Water Resources West has announced Christine Snell is joining its CEO group to represent the interests of agriculture, horticulture and other sectors which abstract water outside of the public water supply system.
Ensuring growers can access water in the future is crucial for our food security and agricultural abstractors are significant stakeholders in many waterbodies and catchments across the country.
Under the National Framework for water resources, regional planning is required to ensure the needs of agriculture are taken account of in meeting the challenges of growth, alongside improving the environment, an increasing population and climate change in these places. To do this effectively agriculture needs a strategic voice within each regional planning group that can speak for the needs of farmers in their area. They can bring knowledge of the sector to bear on the challenges facing the groups and help work through the solutions to deliver for food production as well as other needs.
Christine is the perfect person to take on this role with her previous experience of working with food manufacturers and the agriculture community. She is a partner and business director in AJ & CI Snell: one of the UK’s leading fresh and frozen fruit growers and a member of the Berry Gardens Co-Operative that is the largest producer/supplier of soft fruit in the UK. She also has a small herd of pedigree Hereford cattle.
Christine’s has direct experience of water resources matters: her business holds abstraction licences in the lower Wye catchment, has on-farm reservoirs and she has experience with high-efficiency irrigation practices.
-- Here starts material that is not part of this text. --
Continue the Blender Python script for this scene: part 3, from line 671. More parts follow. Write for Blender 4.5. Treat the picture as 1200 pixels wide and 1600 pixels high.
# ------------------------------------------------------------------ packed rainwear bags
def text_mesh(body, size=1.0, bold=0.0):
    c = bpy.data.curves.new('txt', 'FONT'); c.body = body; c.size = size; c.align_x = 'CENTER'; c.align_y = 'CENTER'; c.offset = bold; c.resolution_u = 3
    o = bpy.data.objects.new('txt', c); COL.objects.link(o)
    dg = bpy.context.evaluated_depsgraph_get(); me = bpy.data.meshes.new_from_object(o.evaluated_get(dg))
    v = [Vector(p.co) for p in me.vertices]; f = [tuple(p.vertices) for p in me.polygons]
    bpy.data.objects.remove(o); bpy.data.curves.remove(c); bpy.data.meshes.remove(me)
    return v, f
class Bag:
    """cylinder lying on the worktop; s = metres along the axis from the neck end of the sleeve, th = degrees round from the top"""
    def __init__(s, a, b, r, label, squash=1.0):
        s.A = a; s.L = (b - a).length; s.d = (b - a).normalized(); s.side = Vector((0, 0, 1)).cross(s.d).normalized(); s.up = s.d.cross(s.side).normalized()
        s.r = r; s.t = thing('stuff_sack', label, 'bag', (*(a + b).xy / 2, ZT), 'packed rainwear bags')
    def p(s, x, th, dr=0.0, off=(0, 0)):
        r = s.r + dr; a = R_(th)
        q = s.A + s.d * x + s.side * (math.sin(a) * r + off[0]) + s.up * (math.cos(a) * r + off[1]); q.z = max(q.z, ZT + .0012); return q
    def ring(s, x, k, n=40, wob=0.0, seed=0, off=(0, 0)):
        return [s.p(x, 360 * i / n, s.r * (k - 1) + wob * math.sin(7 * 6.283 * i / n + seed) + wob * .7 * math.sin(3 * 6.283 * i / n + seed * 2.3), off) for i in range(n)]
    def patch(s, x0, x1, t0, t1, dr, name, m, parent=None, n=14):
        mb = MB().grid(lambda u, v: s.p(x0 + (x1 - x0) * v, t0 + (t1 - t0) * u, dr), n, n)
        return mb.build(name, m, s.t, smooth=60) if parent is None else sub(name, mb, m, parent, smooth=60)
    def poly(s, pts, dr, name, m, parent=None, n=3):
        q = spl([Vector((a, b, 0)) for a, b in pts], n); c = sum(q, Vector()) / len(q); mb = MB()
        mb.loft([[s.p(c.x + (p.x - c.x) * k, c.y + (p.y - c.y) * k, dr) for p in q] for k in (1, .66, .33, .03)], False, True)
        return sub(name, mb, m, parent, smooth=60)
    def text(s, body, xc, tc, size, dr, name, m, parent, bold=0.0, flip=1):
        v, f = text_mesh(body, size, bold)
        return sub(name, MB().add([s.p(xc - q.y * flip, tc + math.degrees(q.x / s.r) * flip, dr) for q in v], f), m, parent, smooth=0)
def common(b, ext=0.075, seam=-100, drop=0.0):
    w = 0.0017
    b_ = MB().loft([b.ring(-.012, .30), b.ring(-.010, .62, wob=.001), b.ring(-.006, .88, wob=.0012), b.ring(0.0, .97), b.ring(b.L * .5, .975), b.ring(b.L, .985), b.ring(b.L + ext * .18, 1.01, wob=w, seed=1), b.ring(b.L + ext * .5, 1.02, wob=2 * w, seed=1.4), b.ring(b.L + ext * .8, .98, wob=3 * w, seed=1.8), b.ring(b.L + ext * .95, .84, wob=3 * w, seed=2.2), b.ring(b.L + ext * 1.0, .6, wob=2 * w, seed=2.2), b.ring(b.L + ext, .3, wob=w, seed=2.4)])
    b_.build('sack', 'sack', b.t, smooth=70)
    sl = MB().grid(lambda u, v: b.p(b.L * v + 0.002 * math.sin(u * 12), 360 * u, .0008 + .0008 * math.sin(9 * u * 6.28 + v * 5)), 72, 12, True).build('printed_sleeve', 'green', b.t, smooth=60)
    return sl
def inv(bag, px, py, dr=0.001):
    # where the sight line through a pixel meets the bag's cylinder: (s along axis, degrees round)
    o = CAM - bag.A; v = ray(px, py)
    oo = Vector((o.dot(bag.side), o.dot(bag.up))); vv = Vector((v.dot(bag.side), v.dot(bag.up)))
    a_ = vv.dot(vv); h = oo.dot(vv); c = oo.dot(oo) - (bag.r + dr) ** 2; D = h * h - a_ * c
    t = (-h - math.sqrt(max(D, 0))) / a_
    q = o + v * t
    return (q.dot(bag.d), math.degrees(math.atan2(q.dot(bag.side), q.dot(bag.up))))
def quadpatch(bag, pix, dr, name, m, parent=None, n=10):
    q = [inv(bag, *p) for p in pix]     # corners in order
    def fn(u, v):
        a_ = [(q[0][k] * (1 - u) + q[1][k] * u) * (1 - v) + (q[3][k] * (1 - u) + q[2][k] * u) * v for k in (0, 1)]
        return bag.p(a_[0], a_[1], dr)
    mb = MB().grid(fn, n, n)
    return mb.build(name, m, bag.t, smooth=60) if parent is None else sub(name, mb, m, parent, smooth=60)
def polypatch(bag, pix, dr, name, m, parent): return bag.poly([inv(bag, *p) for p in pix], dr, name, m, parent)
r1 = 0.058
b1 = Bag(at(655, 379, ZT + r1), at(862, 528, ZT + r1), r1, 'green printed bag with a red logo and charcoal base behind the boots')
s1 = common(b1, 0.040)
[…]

As a Justice of the Peace, she has experience of hearing abstraction licence compliance cases. Christine also holds an Associateship of the Royal Agricultural Societies and is a former Governor of Harper Adams University.
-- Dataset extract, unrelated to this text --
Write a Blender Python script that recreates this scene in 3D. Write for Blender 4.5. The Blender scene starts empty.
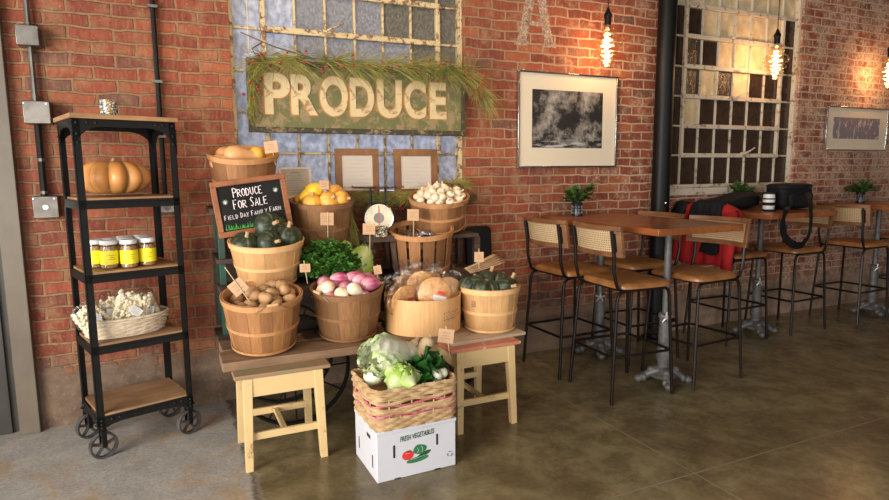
import bpy, math, random
from mathutils import Vector, Matrix, Euler, noise
random.seed(7)
PI = math.pi
S = bpy.context.scene
COL = S.collection
sin, cos = math.sin, math.cos

# ------------------------------------------------------------------ mesh builder
class MB:
    def __init__(s):
        s.v = []; s.f = []; s.m = []; s.t = []; s.T = 0.0; s.mi = 0
    def add(s, vs, fs, t=None):
        o = len(s.v)
        s.v += [tuple(p) for p in vs]
        s.t += (t if t is not None else [s.T] * len(vs))
        for f in fs:
            s.f.append(tuple(i + o for i in f)); s.m.append(s.mi)
        return s
    def box(s, c, d, M=None):
        x, y, z = d[0] / 2, d[1] / 2, d[2] / 2
        P = [Vector(p) for p in ((-x,-y,-z),(x,-y,-z),(x,y,-z),(-x,y,-z),(-x,-y,z),(x,-y,z),(x,y,z),(-x,y,z))]
        if M is not None: P = [M @ p for p in P]
        c = Vector(c)
        return s.add([p + c for p in P], [(0,3,2,1),(4,5,6,7),(0,1,5,4),(1,2,6,5),(2,3,7,6),(3,0,4,7)])
    def bx(s, x0, x1, y0, y1, z0, z1):
        return s.box(((x0+x1)/2,(y0+y1)/2,(z0+z1)/2),(abs(x1-x0),abs(y1-y0),abs(z1-z0)))
    def bar(s, a, b, w, h, up=(0,0,1)):
        a = Vector(a); b = Vector(b); d = (b - a); L = d.length; d.normalize()
        u = Vector(up); sd = d.cross(u)
        if sd.length < 1e-4: sd = d.cross(Vector((1,0,0)))
        sd.normalize(); u = sd.cross(d)
        M = Matrix((d, sd, u)).transposed()
        return s.box((a + b) / 2, (L, w, h), M)
    def tube(s, pts, r, n=8, closed=False, cap=True, flat=1.0):
        P = [Vector(p) for p in pts]; N = len(P)
        rr = r if isinstance(r, (list, tuple)) else [r] * N
        vs = []; prev = None
        for i, p in enumerate(P):
            if closed: t = P[(i+1) % N] - P[i-1]
            else: t = P[min(i+1, N-1)] - P[max(i-1, 0)]
            if t.length < 1e-9: t = Vector((0,0,1))
            t.normalize()
            if prev is None:
                a = Vector((0,0,1)) if abs(t.z) < .9 else Vector((1,0,0))
                prev = (a - t * a.dot(t)).normalized()
            else:
                q = prev - t * prev.dot(t)
                prev = q.normalized() if q.length > 1e-6 else prev
            b = t.cross(prev)
            for k in range(n):
                an = 2 * PI * k / n
                vs.append(p + (prev * cos(an) * flat + b * sin(an)) * rr[i])
        fs = []
        M = N if closed else N - 1
        for i in range(M):
            j = (i + 1) % N
            for k in range(n):
                l = (k + 1) % n
                fs.append((i*n+k, i*n+l, j*n+l, j*n+k))
        if cap and not closed:
            fs.append(tuple(range(n-1, -1, -1))); fs.append(tuple((N-1)*n + k for k in range(n)))
        return s.add(vs, fs)
    def lathe(s, prof, c=(0,0,0), n=24, M=None, cap=True):
        vs = []; c = Vector(c)
        for r, z in prof:
            for k in range(n):
                a = 2 * PI * k / n
                p = Vector((r*cos(a), r*sin(a), z))
                if M is not None: p = M @ p
                vs.append(p + c)
        fs = []
        for i in range(len(prof)-1):
            for k in range(n):
                l = (k+1) % n
                fs.append((i*n+k, i*n+l, (i+1)*n+l, (i+1)*n+k))
        if cap:
            fs.append(tuple(range(n-1,-1,-1))); fs.append(tuple((len(prof)-1)*n+k for k in range(n)))
        return s.add(vs, fs)
    def ball(s, c, r, nu=16, nv=10, fn=None, M=None, tf=None):
        # r = (rx, ry, rz); fn(theta, phi) -> radial factor ; theta longitude, phi -pi/2..pi/2
        vs = []; ts = []; c = Vector(c)
        if not isinstance(r, (tuple, list)): r = (r, r, r)
        def pt(th, ph):
            k = fn(th, ph) if fn else 1
            if isinstance(k, tuple): k, kz = k
            else: kz = k
            p = Vector((cos(th)*cos(ph)*r[0]*k, sin(th)*cos(ph)*r[1]*k, sin(ph)*r[2]*kz))
            if M is not None: p = M @ p
            ts.append(tf(th, ph) if tf else s.T)
            return p + c
        vs.append(pt(0, -PI/2))
        for j in range(1, nv):
            ph = -PI/2 + PI*j/nv
            for i in range(nu): vs.append(pt(2*PI*i/nu, ph))
        vs.append(pt(0, PI/2))
        fs = [(0, 1+(i+1) % nu, 1+i) for i in range(nu)]
        for j in range(nv-2):
            for i in range(nu):
                a = 1+j*nu; b = 1+(j+1)*nu; l = (i+1) % nu
                fs.append((a+i, a+l, b+l, b+i))
        a = 1+(nv-2)*nu; e = len(vs)-1
        fs += [(a+i, a+(i+1) % nu, e) for i in range(nu)]
        return s.add(vs, fs, ts)
    def leaf(s, base, d, nrm, L, W, curl=0., cup=0., ruf=0., fq=5, nu=7, nv=6, prof=None, seed=0., t0=0., t1=1., bulge=0.):
        base = Vector(base); d = Vector(d).normalized(); nrm = Vector(nrm)
        sd = d.cross(nrm).normalized(); nr = sd.cross(d).normalized()
        vs = []; ts = []
        for i in range(nu+1):
            u = i/nu
            w = W * (prof(u) if prof else (0.12 + 0.88*sin(PI*min(1,u*.92+.04))**.75))
            for j in range(nv+1):
                v = -1 + 2*j/nv
                rr = ruf * (abs(v)**1.5*.8+u**3*.6) * sin(fq*(u*3.1+v*1.7*abs(v))+seed) 
                p = base + d*(L*u*(1-.25*abs(curl)*u)) + sd*(v*w) + nr*(curl*L*u*u + cup*W*v*v + rr*W + bulge*sin(PI*min(1,u*.85))**.7)
                p += Vector((0,0,1))*0
                vs.append(p); ts.append(t0+(t1-t0)*min(1,(abs(v)*.75+u*.45)))
        fs = []
        for i in range(nu):
            for j in range(nv):
                a = i*(nv+1)+j
                fs.append((a, a+1, a+nv+2, a+nv+1))
        return s.add(vs, fs, ts)
    def prism(s, pts2, z0, z1, M=None):
        n = len(pts2)
        P = [Vector((x, y, z0)) for x, y in pts2] + [Vector((x, y, z1)) for x, y in pts2]
        if M is not None: P = [M @ p for p in P]
        fs = [tuple(range(n-1,-1,-1)), tuple(range(n, 2*n))] + [(i, (i+1) % n, n+(i+1) % n, n+i) for i in range(n)]
        return s.add(P, fs)
    def build(s, name, mat, parent=None, bevel=0, smooth=True, ang=35, solid=0):
        me = bpy.data.meshes.new(name)
        me.from_pydata(s.v, [], s.f)
        mats = mat if isinstance(mat, (list, tuple)) else [mat]
        for m in mats: me.materials.append(m)
        if len(mats) > 1: me.polygons.foreach_set('material_index', s.m)
        if any(s.t):
            at = me.attributes.new('tint', 'FLOAT', 'POINT'); at.data.foreach_set('value', s.t)
        me.validate(); me.update()
        if smooth:
            me.shade_smooth(); me.set_sharp_from_angle(angle=math.radians(ang))
        o = bpy.data.objects.new(name, me); COL.objects.link(o)
        if parent: o.parent = parent
        if bevel:
            b = o.modifiers.new('bevel', 'BEVEL'); b.width = bevel; b.segments = 2; b.limit_method = 'ANGLE'; b.harden_normals = False
        if solid:
            b = o.modifiers.new('solid', 'SOLIDIFY'); b.thickness = solid
        return o

def tag(o, label, cat, group=None, kind=None):
    o['label'] = label; o['category'] = cat
    if group: o['group'] = group
    if kind: o['kind'] = kind
    return o
def thing(name, label, cat, loc=(0,0,0), rz=0, group=None):
    o = bpy.data.objects.new(name, None); COL.objects.link(o); o.empty_display_size = .05
    o.location = loc; o.rotation_euler = (0,0,rz)
    return tag(o, label, cat, group)
def struct(o):
    o['kind'] = 'structure'; return o
def dup(root, loc=None, rot=None, label=None, scale=None, group=None):
    def cp(o, par):
        c = o.copy(); COL.objects.link(c); c.parent = par
        for ch in o.children: cp(ch, c)
        return c
    r = cp(root, None)
    if loc is not None: r.location = loc
    if rot is not None: r.rotation_euler = rot if isinstance(rot, (tuple, list, Euler)) else (0,0,rot)
    if scale is not None: r.scale = (scale,)*3 if not isinstance(scale, (tuple, list)) else scale
    if label: r['label'] = label
    if group: r['group'] = group
    return r
def RZ(a): return Matrix.Rotation(a, 3, 'Z')
def RX(a): return Matrix.Rotation(a, 3, 'X')
def RY(a): return Matrix.Rotation(a, 3, 'Y')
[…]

Dan Rogerson, independent Chair of Water Resources West said: “We’re thrilled that Christine will be joining our board and we’re looking forward to her help in ensuring the needs of agriculture are taken into account in our regional planning. It’s really important that we look at the water needs of the whole community including agriculture, industry, the power sector and the wider community of non-public water supply customers as well as the needs of water company customers. Christine’s appointment is a great step towards meeting that goal.”
Christine added: “I’m delighted to be joining the top-level governance and I am confident a great deal can be achieved working on behalf of the agricultural and horticultural sectors. It’s a critical time for farmers and growers to secure their water resilience as the climate is changing”.